--- Start of DATA EXCERPT ---

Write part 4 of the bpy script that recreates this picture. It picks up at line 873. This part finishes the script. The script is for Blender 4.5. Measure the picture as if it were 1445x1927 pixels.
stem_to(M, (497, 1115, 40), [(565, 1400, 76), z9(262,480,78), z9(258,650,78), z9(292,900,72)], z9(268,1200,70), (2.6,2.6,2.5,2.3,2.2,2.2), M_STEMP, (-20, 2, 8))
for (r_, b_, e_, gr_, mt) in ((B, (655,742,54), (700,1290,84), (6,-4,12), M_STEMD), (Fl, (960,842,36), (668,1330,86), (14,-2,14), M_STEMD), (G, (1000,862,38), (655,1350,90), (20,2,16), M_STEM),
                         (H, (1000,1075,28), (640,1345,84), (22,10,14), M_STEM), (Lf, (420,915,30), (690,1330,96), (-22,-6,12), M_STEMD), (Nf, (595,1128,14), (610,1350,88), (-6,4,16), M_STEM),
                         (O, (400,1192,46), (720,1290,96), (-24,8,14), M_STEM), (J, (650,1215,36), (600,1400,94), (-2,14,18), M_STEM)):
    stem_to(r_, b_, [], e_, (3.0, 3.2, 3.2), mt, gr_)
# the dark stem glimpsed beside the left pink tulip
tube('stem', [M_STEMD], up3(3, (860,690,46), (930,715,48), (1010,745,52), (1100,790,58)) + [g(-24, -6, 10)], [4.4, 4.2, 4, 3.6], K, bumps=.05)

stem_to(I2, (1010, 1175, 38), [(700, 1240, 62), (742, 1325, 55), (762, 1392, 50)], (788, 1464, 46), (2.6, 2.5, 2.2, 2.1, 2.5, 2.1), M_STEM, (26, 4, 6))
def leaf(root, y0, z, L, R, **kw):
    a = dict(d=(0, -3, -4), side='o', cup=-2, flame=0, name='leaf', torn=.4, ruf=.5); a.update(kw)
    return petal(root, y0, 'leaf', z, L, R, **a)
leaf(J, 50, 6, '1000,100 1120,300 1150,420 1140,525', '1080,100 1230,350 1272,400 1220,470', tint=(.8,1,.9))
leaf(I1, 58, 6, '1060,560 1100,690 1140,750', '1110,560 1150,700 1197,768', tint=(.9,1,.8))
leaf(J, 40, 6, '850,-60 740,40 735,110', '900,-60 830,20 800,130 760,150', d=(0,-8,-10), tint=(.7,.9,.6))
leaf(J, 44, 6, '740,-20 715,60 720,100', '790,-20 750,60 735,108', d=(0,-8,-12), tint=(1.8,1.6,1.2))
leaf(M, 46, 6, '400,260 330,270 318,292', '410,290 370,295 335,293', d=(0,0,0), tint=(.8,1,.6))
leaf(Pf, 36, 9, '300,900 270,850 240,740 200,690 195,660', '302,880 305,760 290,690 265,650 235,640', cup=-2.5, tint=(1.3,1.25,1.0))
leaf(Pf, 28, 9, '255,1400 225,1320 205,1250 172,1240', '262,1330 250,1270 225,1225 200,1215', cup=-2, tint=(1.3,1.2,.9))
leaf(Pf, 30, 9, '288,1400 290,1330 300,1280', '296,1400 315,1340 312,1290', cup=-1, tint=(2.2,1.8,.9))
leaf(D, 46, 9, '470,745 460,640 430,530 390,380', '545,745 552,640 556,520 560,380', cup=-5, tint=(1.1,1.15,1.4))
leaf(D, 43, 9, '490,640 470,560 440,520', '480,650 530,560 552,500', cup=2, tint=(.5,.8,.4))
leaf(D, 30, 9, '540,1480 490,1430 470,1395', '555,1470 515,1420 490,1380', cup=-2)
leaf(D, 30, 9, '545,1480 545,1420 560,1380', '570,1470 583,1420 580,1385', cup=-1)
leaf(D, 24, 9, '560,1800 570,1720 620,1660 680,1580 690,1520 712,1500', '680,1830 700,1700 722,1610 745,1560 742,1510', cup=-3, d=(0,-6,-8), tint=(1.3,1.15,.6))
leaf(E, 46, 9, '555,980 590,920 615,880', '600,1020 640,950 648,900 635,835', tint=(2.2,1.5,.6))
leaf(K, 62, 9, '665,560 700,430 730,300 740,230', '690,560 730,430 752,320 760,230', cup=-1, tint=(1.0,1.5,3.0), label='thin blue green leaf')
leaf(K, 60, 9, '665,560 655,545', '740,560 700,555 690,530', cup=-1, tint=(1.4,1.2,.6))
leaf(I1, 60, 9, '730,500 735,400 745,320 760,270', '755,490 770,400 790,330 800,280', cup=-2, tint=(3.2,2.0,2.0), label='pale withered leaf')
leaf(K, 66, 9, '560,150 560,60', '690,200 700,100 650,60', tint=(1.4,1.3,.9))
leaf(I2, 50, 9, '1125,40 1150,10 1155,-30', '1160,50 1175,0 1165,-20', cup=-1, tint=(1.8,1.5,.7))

--- End of DATA EXCERPT ---

→ INSTRUCTIONS TO FOLLOW: Can you reproduce all the material exactly?

→ TASK OUTPUT:
Write part 4 of the bpy script that recreates this picture. It picks up at line 873. This part finishes the script. The script is for Blender 4.5. Measure the picture as if it were 1445x1927 pixels.
stem_to(M, (497, 1115, 40), [(565, 1400, 76), z9(262,480,78), z9(258,650,78), z9(292,900,72)], z9(268,1200,70), (2.6,2.6,2.5,2.3,2.2,2.2), M_STEMP, (-20, 2, 8))
for (r_, b_, e_, gr_, mt) in ((B, (655,742,54), (700,1290,84), (6,-4,12), M_STEMD), (Fl, (960,842,36), (668,1330,86), (14,-2,14), M_STEMD), (G, (1000,862,38), (655,1350,90), (20,2,16), M_STEM),
                         (H, (1000,1075,28), (640,1345,84), (22,10,14), M_STEM), (Lf, (420,915,30), (690,1330,96), (-22,-6,12), M_STEMD), (Nf, (595,1128,14), (610,1350,88), (-6,4,16), M_STEM),
                         (O, (400,1192,46), (720,1290,96), (-24,8,14), M_STEM), (J, (650,1215,36), (600,1400,94), (-2,14,18), M_STEM)):
    stem_to(r_, b_, [], e_, (3.0, 3.2, 3.2), mt, gr_)
# the dark stem glimpsed beside the left pink tulip
tube('stem', [M_STEMD], up3(3, (860,690,46), (930,715,48), (1010,745,52), (1100,790,58)) + [g(-24, -6, 10)], [4.4, 4.2, 4, 3.6], K, bumps=.05)

stem_to(I2, (1010, 1175, 38), [(700, 1240, 62), (742, 1325, 55), (762, 1392, 50)], (788, 1464, 46), (2.6, 2.5, 2.2, 2.1, 2.5, 2.1), M_STEM, (26, 4, 6))
def leaf(root, y0, z, L, R, **kw):
    a = dict(d=(0, -3, -4), side='o', cup=-2, flame=0, name='leaf', torn=.4, ruf=.5); a.update(kw)
    return petal(root, y0, 'leaf', z, L, R, **a)
leaf(J, 50, 6, '1000,100 1120,300 1150,420 1140,525', '1080,100 1230,350 1272,400 1220,470', tint=(.8,1,.9))
leaf(I1, 58, 6, '1060,560 1100,690 1140,750', '1110,560 1150,700 1197,768', tint=(.9,1,.8))
leaf(J, 40, 6, '850,-60 740,40 735,110', '900,-60 830,20 800,130 760,150', d=(0,-8,-10), tint=(.7,.9,.6))
leaf(J, 44, 6, '740,-20 715,60 720,100', '790,-20 750,60 735,108', d=(0,-8,-12), tint=(1.8,1.6,1.2))
leaf(M, 46, 6, '400,260 330,270 318,292', '410,290 370,295 335,293', d=(0,0,0), tint=(.8,1,.6))
leaf(Pf, 36, 9, '300,900 270,850 240,740 200,690 195,660', '302,880 305,760 290,690 265,650 235,640', cup=-2.5, tint=(1.3,1.25,1.0))
leaf(Pf, 28, 9, '255,1400 225,1320 205,1250 172,1240', '262,1330 250,1270 225,1225 200,1215', cup=-2, tint=(1.3,1.2,.9))
leaf(Pf, 30, 9, '288,1400 290,1330 300,1280', '296,1400 315,1340 312,1290', cup=-1, tint=(2.2,1.8,.9))
leaf(D, 46, 9, '470,745 460,640 430,530 390,380', '545,745 552,640 556,520 560,380', cup=-5, tint=(1.1,1.15,1.4))
leaf(D, 43, 9, '490,640 470,560 440,520', '480,650 530,560 552,500', cup=2, tint=(.5,.8,.4))
leaf(D, 30, 9, '540,1480 490,1430 470,1395', '555,1470 515,1420 490,1380', cup=-2)
leaf(D, 30, 9, '545,1480 545,1420 560,1380', '570,1470 583,1420 580,1385', cup=-1)
leaf(D, 24, 9, '560,1800 570,1720 620,1660 680,1580 690,1520 712,1500', '680,1830 700,1700 722,1610 745,1560 742,1510', cup=-3, d=(0,-6,-8), tint=(1.3,1.15,.6))
leaf(E, 46, 9, '555,980 590,920 615,880', '600,1020 640,950 648,900 635,835', tint=(2.2,1.5,.6))
leaf(K, 62, 9, '665,560 700,430 730,300 740,230', '690,560 730,430 752,320 760,230', cup=-1, tint=(1.0,1.5,3.0), label='thin blue green leaf')
leaf(K, 60, 9, '665,560 655,545', '740,560 700,555 690,530', cup=-1, tint=(1.4,1.2,.6))
leaf(I1, 60, 9, '730,500 735,400 745,320 760,270', '755,490 770,400 790,330 800,280', cup=-2, tint=(3.2,2.0,2.0), label='pale withered leaf')
leaf(K, 66, 9, '560,150 560,60', '690,200 700,100 650,60', tint=(1.4,1.3,.9))
leaf(I2, 50, 9, '1125,40 1150,10 1155,-30', '1160,50 1175,0 1165,-20', cup=-1, tint=(1.8,1.5,.7))